Updated

Internet users would be forced to pay a new federal tax on their monthly bills if the government approves regulations recently endorsed by President Obama, a member of the Federal Communications Commission predicts.

Commissioner Mike O'Reilly addressed what's known as "net neutrality" at a Washington seminar on Friday. He spoke after Obama backed stricter rules by calling for preventing service providers from charging more for speedier service and for regulating them like telecommunications companies under a decades-old law.

That law requires telecommunications companies to pay into the FCC’s “Universal Service Fund” -- and would likely require the same of Internet companies. But O'Reilly says history clearly shows that the fees would quickly be “passed off” to customers, just like they are now on monthly phone bills.

“Consumers of these services would face an immediate increase in their Internet bills,” O'Reilly said Friday during the seminar held by the non-partisan Free State Foundation. “Let’s accept a truism: Consumers pay [the fund], not companies.”

O'Reilly, a Republican on the five-member commission, also quoted scholar and net neutrality guru Tim Wu in saying, “Ultimately, consumers always pay for everything, no matter what we say otherwise.”

Ohio GOP Rep. Bob Latta, vice chairman of the House Communication and Technology Subcommittee, on Monday supported O'Reilly's concerns.

"By pushing unnecessary regulations forward, the FCC would be increasing the cost of Internet service for all users, hurting consumers and job creators," he told FoxNews.com. "This is a mistake. And the FCC should take the lesson of its predecessors and keep its hands off the Internet.”

The ongoing debate about net neutrality -- the ideal that Internet service providers should provide equal access to all content providers -- resurfaced in January when a federal appeals court struck down parts of a 2010 FCC order. The commission then embarked on a new effort to write open-Internet rules, with the public comment period ending in September.

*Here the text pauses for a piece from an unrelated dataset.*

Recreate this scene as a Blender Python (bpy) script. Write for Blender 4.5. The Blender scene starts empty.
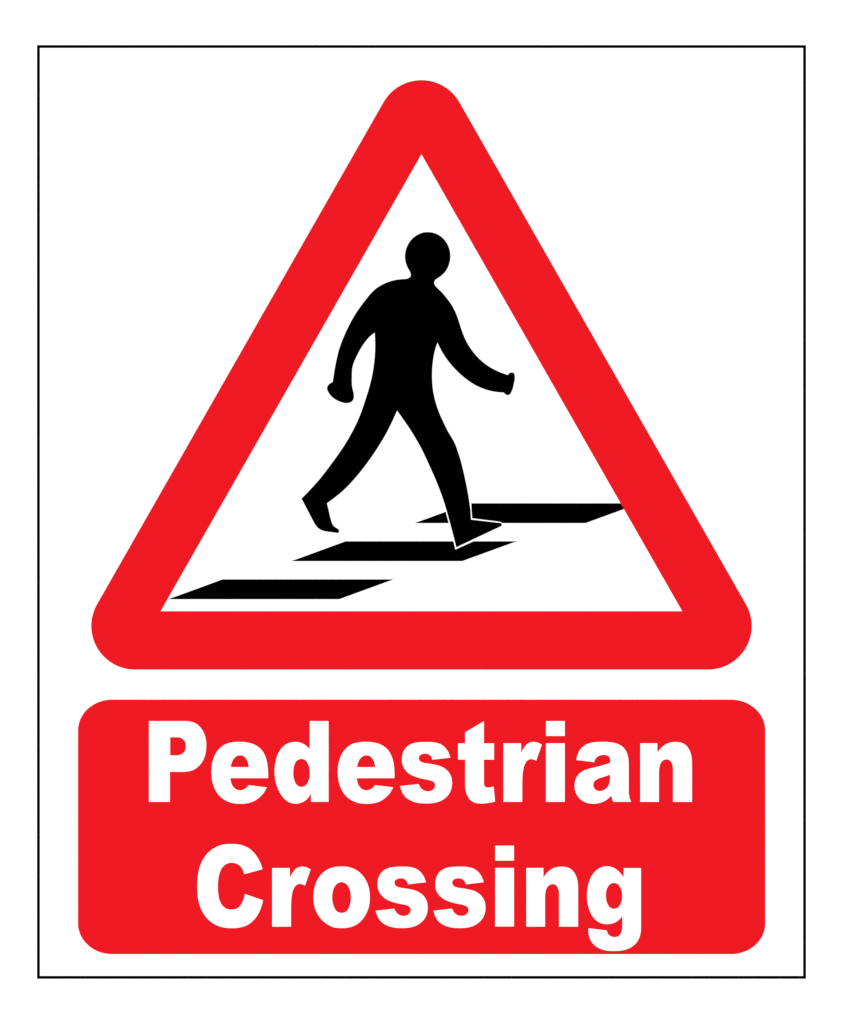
import bpy, math

# ------------------------------------------------------------------ camera
# The sign is measured in millimetres on its own face: x to the right, y down,
# (421.5, 512) is the centre of the view.  1 mm = 0.001 scene metres.
S = bpy.context.scene
CX, CY = 421.5, 512.0
DIST = 3.0
cam_d = bpy.data.cameras.new('camera')
cam_d.sensor_fit = 'VERTICAL'
cam_d.sensor_height = 24.0
cam_d.lens = 24.0 * DIST / 1.024
cam_d.clip_end = 100
cam = bpy.data.objects.new('camera', cam_d)
cam.location = (0, -DIST, 0)
cam.rotation_euler = (math.pi / 2, 0, 0)
S.collection.objects.link(cam)
S.camera = cam

# ------------------------------------------------------------------ light: even copy-stand light
w = bpy.data.worlds.new('World')
S.world = w
w.use_nodes = True
w.node_tree.nodes['Background'].inputs[0].default_value = (1, 1, 1, 1)
w.node_tree.nodes['Background'].inputs[1].default_value = 0.19
sun_d = bpy.data.lights.new('front_lamp', 'SUN')
sun_d.energy = 3.5
sun_d.angle = math.radians(0.5)
sun = bpy.data.objects.new('front_lamp', sun_d)
sun.location = (0, -DIST, 0.4)
sun.rotation_euler = (math.pi / 2, 0, 0)       # square on to the sign
S.collection.objects.link(sun)
S.view_settings.view_transform = 'Standard'
S.view_settings.look = 'None'
S.view_settings.exposure = 0
S.view_settings.gamma = 1
S.cycles.filter_width = 1.4
S.cycles.use_denoising = False

# ------------------------------------------------------------------ materials
def mat(name, col, var=0.0, scale=60.0):
    m = bpy.data.materials.new(name)
    m.use_nodes = True
    nt = m.node_tree
    b = nt.nodes['Principled BSDF']
    b.inputs['Roughness'].default_value = 0.9
    b.inputs['Specular IOR Level'].default_value = 0.0
    tc = nt.nodes.new('ShaderNodeTexCoord')
    nz = nt.nodes.new('ShaderNodeTexNoise')
    nz.inputs['Scale'].default_value = scale
    rp = nt.nodes.new('ShaderNodeValToRGB')
    rp.color_ramp.elements[0].position = 0.3
    rp.color_ramp.elements[1].position = 0.7
    rp.color_ramp.elements[0].color = tuple(c * (1 - var) for c in col) + (1,)
    rp.color_ramp.elements[1].color = tuple(c * (1 + var) for c in col) + (1,)
    nt.links.new(tc.outputs['Object'], nz.inputs['Vector'])
    nt.links.new(nz.outputs['Fac'], rp.inputs['Fac'])
    nt.links.new(rp.outputs['Color'], b.inputs['Base Color'])
    return m

K = 3.5 / math.pi + 0.19
RED = mat('red_vinyl', (0.862 / K, 0.0103 / K, 0.0168 / K), 0.003)
BLACK = mat('black_vinyl', (0.0002, 0.0002, 0.0002), 0.1)
WHITE = mat('white_vinyl', (0.80, 0.80, 0.80), 0.004)
BOARD = mat('white_board', (0.80, 0.80, 0.80), 0.004)
PAPER = mat('white_backdrop', (0.80, 0.80, 0.80), 0.004, 8.0)

# ------------------------------------------------------------------ outlines
# an outline is a list of (x, y) smooth points, (x, y, 'c') corners and
# (x, y, 't') points where a straight edge runs tangentially into a curve
def outline(pts, o=(0, 0), s=1.0, steps=10):
    P = [((p[0] / s + o[0]), (p[1] / s + o[1]), (p[2] if len(p) > 2 else '')) for p in pts]
    n = len(P)
    br = [i for i, p in enumerate(P) if p[2]]
    def herm(a, b, ma, mb):
        out = []
        for k in range(steps):
            t = k / steps
            h0 = 2*t**3 - 3*t**2 + 1; h1 = t**3 - 2*t**2 + t
            h2 = -2*t**3 + 3*t**2;    h3 = t**3 - t**2
            out.append((h0*a[0] + h1*ma[0] + h2*b[0] + h3*mb[0],
                        h0*a[1] + h1*ma[1] + h2*b[1] + h3*mb[1]))
        return out
    def d(a, b): return max(1e-6, math.hypot(b[0]-a[0], b[1]-a[1]))
    def tang(a, b, c):           # unit-speed tangent at b, non-uniform spline
        d1, d2 = d(a, b), d(b, c)
        return tuple(((b[i]-a[i]) / d1 * d2 + (c[i]-b[i]) / d2 * d1) / (d1 + d2) for i in (0, 1))
    out = []
    if not br:
        T = [tang(P[i-1], P[i], P[(i+1) % n]) for i in range(n)]
        for i in range(n):
            a, b = P[i], P[(i+1) % n]; L = d(a, b)
            out += herm(a, b, [v*L for v in T[i]], [v*L for v in T[(i+1) % n]])
        return out
    for q, i0 in enumerate(br):
        i1 = br[(q+1) % len(br)]
        if i1 <= i0: i1 += n
        run = [P[i % n] for i in range(i0, i1 + 1)]
        if len(run) == 2:
            out.append(run[0][:2]); continue
        T = [None] * len(run)
        for k in range(1, len(run)-1): T[k] = tang(run[k-1], run[k], run[k+1])
        def unit(a, b): L = d(a, b); return ((b[0]-a[0])/L, (b[1]-a[1])/L)
        if run[0][2] == 't': T[0] = unit(P[(i0-1) % n], run[0])
        else:
            u = unit(run[0], run[1]); T[0] = (1.5*u[0]-.5*T[1][0], 1.5*u[1]-.5*T[1][1])
        if run[-1][2] == 't': T[-1] = unit(run[-1], P[(i1+1) % n])
        else:
            u = unit(run[-2], run[-1]); T[-1] = (1.5*u[0]-.5*T[-2][0], 1.5*u[1]-.5*T[-2][1])
        for k in range(len(run)-1):
            a, b = run[k], run[k+1]; L = d(a, b)
            out += herm(a, b, [v*L for v in T[k]], [v*L for v in T[k+1]])
    return out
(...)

Last week, Obama put his political weight behind the issue, asking the independent agency to apply the “strongest possible rules" on Internet service providers.

“We cannot allow [them] to restrict the best access or to pick winners and losers in the online market place,” he said. “I believe the FCC should reclassify consumer broadband service under Title II.”

However, he also said there could be some exceptions in applying the roughly 110 pages of rules. Commission Chairman Tom Wheeler champions net neutrality but reportedly is also considering a smaller application of existing law, a four-paragraph-long section of the 1996 Telecommunications Act.

O'Reilly made clear he was not rebutting Obama’s arguments but said the FCC couldn’t simple “wave a magic wand” to make some regulations disappear. O'Reilly also argued against the idea that the changes, if enacted, would bring more payers to the fund, which theoretically would result in everybody paying less.

“I understand the argument,” O'Reilly said. But “I am very confident that, based on my conversations, the commission intends to go on a spending spree with regards to USF.”

He said two major federal telecommunications programs that receive money from the fund -- E-Rate for school libraries and Lifeline for the poor -- are expected to be expanded by “many billions of dollars and shatter the USF collection and spending levels of this year.” (Appearing to bolster that argument, Wheeler on Monday, according to the Associated Press, called for another $1.5 billion in spending on E-Rate, predicting it would result in a small $1.90 a year extra fee on phone bills.)

O'Reilly, a former Capitol Hill staffer, also said the timing of Obama’s pitch and the overall renewed debate would be “ironic,” if Congress in the coming weeks extends the Internet Tax Moratorium, which prevents state and local access fees and taxes.

“There is near unanimity in Congress that state or local taxes on Internet access would directly deter the ability of consumers to obtain and utilize the Internet," he said. "If that is an accepted premise, the same concept should apply to the net neutrality debate and its certainty to increase consumer bills.”